((

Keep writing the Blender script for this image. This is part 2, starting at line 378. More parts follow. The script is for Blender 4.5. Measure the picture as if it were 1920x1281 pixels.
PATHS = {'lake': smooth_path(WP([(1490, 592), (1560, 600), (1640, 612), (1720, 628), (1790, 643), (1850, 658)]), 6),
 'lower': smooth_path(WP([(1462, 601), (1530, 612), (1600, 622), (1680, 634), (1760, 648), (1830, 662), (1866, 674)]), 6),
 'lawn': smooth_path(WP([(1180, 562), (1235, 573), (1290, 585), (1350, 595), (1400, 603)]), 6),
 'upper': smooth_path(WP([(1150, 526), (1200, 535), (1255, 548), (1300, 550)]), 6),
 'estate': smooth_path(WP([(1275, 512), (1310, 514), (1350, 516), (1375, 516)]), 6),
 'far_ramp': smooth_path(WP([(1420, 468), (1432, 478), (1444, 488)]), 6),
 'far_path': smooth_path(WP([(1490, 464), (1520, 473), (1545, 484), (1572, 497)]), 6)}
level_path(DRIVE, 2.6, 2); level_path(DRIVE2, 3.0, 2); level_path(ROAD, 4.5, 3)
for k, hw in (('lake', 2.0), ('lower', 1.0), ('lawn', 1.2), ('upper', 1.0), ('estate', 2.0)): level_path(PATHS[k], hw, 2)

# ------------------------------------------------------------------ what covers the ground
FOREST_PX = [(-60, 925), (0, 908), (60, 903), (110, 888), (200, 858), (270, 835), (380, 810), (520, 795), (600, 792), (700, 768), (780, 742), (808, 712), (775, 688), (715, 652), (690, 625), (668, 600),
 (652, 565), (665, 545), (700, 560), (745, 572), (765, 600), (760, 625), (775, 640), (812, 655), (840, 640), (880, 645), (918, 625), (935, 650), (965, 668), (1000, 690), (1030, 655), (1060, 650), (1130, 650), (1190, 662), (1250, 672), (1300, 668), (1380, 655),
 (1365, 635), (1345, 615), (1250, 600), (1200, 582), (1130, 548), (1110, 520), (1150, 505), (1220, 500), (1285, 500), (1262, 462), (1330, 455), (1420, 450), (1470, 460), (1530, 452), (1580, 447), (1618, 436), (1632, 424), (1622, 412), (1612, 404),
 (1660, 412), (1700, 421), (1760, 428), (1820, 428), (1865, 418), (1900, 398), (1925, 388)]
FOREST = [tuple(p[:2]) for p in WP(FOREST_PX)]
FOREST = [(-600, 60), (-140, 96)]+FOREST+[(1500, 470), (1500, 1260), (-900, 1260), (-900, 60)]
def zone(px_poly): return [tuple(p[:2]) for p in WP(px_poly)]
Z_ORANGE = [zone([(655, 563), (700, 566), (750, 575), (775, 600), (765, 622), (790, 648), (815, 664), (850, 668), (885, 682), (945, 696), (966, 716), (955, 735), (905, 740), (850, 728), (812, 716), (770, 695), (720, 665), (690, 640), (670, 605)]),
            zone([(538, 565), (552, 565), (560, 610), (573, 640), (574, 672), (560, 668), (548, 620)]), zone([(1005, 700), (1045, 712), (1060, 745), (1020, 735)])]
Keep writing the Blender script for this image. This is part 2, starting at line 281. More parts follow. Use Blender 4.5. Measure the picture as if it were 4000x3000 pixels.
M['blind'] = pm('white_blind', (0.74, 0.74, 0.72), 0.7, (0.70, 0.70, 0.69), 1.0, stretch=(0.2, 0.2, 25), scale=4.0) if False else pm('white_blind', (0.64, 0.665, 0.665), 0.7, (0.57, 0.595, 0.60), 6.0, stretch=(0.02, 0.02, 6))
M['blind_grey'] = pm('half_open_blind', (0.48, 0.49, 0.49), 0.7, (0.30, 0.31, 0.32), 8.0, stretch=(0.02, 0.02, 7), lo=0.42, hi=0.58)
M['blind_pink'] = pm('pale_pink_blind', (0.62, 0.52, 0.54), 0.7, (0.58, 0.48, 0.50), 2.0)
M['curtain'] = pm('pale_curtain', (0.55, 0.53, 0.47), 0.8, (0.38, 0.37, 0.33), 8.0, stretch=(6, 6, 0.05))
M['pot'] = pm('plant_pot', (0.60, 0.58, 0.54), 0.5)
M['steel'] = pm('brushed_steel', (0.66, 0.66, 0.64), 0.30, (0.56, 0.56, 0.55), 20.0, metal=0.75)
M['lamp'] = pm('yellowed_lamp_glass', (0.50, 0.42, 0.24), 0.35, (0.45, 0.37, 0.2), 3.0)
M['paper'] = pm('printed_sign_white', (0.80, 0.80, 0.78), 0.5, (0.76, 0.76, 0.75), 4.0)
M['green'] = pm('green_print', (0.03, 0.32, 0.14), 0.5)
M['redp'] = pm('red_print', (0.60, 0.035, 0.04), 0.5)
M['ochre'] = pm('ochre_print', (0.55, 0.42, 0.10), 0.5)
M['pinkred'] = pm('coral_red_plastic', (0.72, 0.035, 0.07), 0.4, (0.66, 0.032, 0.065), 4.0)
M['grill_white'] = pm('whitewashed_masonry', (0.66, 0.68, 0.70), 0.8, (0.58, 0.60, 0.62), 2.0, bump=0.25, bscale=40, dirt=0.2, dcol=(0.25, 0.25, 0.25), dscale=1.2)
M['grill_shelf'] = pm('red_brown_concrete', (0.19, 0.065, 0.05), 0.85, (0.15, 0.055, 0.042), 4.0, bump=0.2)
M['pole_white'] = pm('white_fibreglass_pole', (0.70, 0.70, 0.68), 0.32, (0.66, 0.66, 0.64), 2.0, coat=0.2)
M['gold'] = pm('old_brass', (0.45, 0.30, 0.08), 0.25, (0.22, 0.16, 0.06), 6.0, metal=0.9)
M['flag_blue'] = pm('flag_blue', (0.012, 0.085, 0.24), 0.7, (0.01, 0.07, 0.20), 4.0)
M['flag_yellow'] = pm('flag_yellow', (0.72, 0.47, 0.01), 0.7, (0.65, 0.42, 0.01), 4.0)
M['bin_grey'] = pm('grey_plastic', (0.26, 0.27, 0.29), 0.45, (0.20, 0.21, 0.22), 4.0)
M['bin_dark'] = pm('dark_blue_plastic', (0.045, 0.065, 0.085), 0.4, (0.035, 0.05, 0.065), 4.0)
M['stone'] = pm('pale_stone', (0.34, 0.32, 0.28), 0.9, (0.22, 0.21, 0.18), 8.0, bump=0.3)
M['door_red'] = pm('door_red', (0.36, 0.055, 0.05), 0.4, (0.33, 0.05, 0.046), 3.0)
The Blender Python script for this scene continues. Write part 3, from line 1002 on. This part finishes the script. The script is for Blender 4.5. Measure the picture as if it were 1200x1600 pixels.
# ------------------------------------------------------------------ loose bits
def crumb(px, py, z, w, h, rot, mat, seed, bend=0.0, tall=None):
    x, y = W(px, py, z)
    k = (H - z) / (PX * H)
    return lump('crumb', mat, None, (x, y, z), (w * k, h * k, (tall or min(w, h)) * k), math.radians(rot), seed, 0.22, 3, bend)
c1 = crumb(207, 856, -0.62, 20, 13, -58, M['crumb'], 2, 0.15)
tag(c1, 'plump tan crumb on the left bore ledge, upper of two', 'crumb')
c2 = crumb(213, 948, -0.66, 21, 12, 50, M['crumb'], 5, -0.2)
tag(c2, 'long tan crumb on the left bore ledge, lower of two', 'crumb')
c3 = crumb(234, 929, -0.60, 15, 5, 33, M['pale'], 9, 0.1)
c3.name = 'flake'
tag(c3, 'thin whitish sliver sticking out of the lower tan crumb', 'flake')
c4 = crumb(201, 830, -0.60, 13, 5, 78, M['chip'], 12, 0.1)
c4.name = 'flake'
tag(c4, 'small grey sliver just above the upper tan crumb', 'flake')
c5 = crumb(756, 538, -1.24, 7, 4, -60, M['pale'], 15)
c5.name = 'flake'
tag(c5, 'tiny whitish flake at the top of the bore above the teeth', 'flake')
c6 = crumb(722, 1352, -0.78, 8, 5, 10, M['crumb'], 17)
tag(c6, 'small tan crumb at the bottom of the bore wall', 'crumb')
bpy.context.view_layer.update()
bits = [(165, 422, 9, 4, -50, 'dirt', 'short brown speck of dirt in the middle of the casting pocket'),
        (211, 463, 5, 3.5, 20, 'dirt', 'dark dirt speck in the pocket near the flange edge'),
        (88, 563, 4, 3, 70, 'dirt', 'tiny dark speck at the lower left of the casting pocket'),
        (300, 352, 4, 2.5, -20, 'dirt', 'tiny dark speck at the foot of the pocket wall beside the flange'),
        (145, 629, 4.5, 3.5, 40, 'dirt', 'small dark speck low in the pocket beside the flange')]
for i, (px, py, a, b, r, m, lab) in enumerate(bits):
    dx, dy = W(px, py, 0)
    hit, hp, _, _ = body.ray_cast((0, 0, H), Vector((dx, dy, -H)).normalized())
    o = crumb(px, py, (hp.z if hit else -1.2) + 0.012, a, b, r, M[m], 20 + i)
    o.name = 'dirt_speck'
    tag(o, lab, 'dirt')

))

— Exercise —
Report how many lines contain "starting". Give nothing but the number.

— Answer to this problem —
2